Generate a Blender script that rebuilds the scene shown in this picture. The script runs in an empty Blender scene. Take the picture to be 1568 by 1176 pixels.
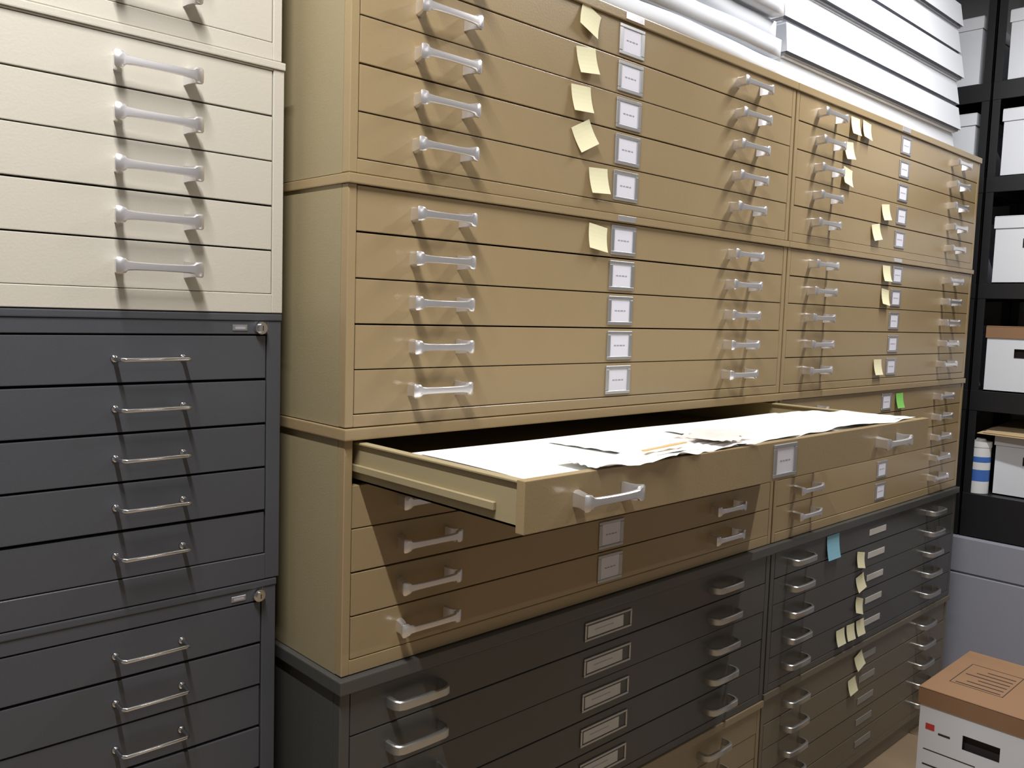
import bpy, bmesh, math, random
from mathutils import Vector, Matrix
random.seed(7)
S=bpy.context.scene
S.view_settings.view_transform='Standard'
S.view_settings.look='None'
FLOOR=-0.08

# ---------------------------------------------------------------- materials
def mat(name,col,rough=.5,metal=0.,bump=0.,bscale=300.,var=0.,coat=0.,vscale=3.,spec=.5,stretch=None):
    m=bpy.data.materials.new(name); m.use_nodes=True
    nt=m.node_tree; b=nt.nodes['Principled BSDF']
    b.inputs['Base Color'].default_value=(*col,1); b.inputs['Roughness'].default_value=rough
    b.inputs['Metallic'].default_value=metal
    b.inputs['Specular IOR Level'].default_value=spec
    if coat: b.inputs['Coat Weight'].default_value=coat; b.inputs['Coat Roughness'].default_value=.25
    tc=nt.nodes.new('ShaderNodeTexCoord')
    src=tc.outputs['Object']
    if stretch:
        mp=nt.nodes.new('ShaderNodeMapping'); mp.inputs['Scale'].default_value=stretch
        nt.links.new(src,mp.inputs['Vector']); src=mp.outputs['Vector']
    if var:
        n=nt.nodes.new('ShaderNodeTexNoise'); n.inputs['Scale'].default_value=vscale; n.inputs['Detail'].default_value=6
        nt.links.new(src,n.inputs['Vector'])
        mx=nt.nodes.new('ShaderNodeMix'); mx.data_type='RGBA'
        mx.inputs[6].default_value=(*[c*(1-var) for c in col],1); mx.inputs[7].default_value=(*[min(1,c*(1+var)) for c in col],1)
        nt.links.new(n.outputs['Fac'],mx.inputs[0]); nt.links.new(mx.outputs[2],b.inputs['Base Color'])
        mr=nt.nodes.new('ShaderNodeMapRange'); mr.inputs[3].default_value=max(.02,rough-.06); mr.inputs[4].default_value=rough+.08
        nt.links.new(n.outputs['Fac'],mr.inputs[0]); nt.links.new(mr.outputs[0],b.inputs['Roughness'])
    if bump:
        n2=nt.nodes.new('ShaderNodeTexNoise'); n2.inputs['Scale'].default_value=bscale; n2.inputs['Detail'].default_value=3
        nt.links.new(src,n2.inputs['Vector'])
        bp=nt.nodes.new('ShaderNodeBump'); bp.inputs['Strength'].default_value=bump; bp.inputs['Distance'].default_value=.002
        nt.links.new(n2.outputs['Fac'],bp.inputs['Height']); nt.links.new(bp.outputs['Normal'],b.inputs['Normal'])
    return m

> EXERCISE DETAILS
Reproduce the material in its entirety and word for word, without the pictures.

> PROBLEM SOLUTION
Generate a Blender script that rebuilds the scene shown in this picture. The script runs in an empty Blender scene. Take the picture to be 1568 by 1176 pixels.
import bpy, bmesh, math, random
from mathutils import Vector, Matrix
random.seed(7)
S=bpy.context.scene
S.view_settings.view_transform='Standard'
S.view_settings.look='None'
FLOOR=-0.08

# ---------------------------------------------------------------- materials
def mat(name,col,rough=.5,metal=0.,bump=0.,bscale=300.,var=0.,coat=0.,vscale=3.,spec=.5,stretch=None):
    m=bpy.data.materials.new(name); m.use_nodes=True
    nt=m.node_tree; b=nt.nodes['Principled BSDF']
    b.inputs['Base Color'].default_value=(*col,1); b.inputs['Roughness'].default_value=rough
    b.inputs['Metallic'].default_value=metal
    b.inputs['Specular IOR Level'].default_value=spec
    if coat: b.inputs['Coat Weight'].default_value=coat; b.inputs['Coat Roughness'].default_value=.25
    tc=nt.nodes.new('ShaderNodeTexCoord')
    src=tc.outputs['Object']
    if stretch:
        mp=nt.nodes.new('ShaderNodeMapping'); mp.inputs['Scale'].default_value=stretch
        nt.links.new(src,mp.inputs['Vector']); src=mp.outputs['Vector']
    if var:
        n=nt.nodes.new('ShaderNodeTexNoise'); n.inputs['Scale'].default_value=vscale; n.inputs['Detail'].default_value=6
        nt.links.new(src,n.inputs['Vector'])
        mx=nt.nodes.new('ShaderNodeMix'); mx.data_type='RGBA'
        mx.inputs[6].default_value=(*[c*(1-var) for c in col],1); mx.inputs[7].default_value=(*[min(1,c*(1+var)) for c in col],1)
        nt.links.new(n.outputs['Fac'],mx.inputs[0]); nt.links.new(mx.outputs[2],b.inputs['Base Color'])
        mr=nt.nodes.new('ShaderNodeMapRange'); mr.inputs[3].default_value=max(.02,rough-.06); mr.inputs[4].default_value=rough+.08
        nt.links.new(n.outputs['Fac'],mr.inputs[0]); nt.links.new(mr.outputs[0],b.inputs['Roughness'])
    if bump:
        n2=nt.nodes.new('ShaderNodeTexNoise'); n2.inputs['Scale'].default_value=bscale; n2.inputs['Detail'].default_value=3
        nt.links.new(src,n2.inputs['Vector'])
        bp=nt.nodes.new('ShaderNodeBump'); bp.inputs['Strength'].default_value=bump; bp.inputs['Distance'].default_value=.002
        nt.links.new(n2.outputs['Fac'],bp.inputs['Height']); nt.links.new(bp.outputs['Normal'],b.inputs['Normal'])
    return m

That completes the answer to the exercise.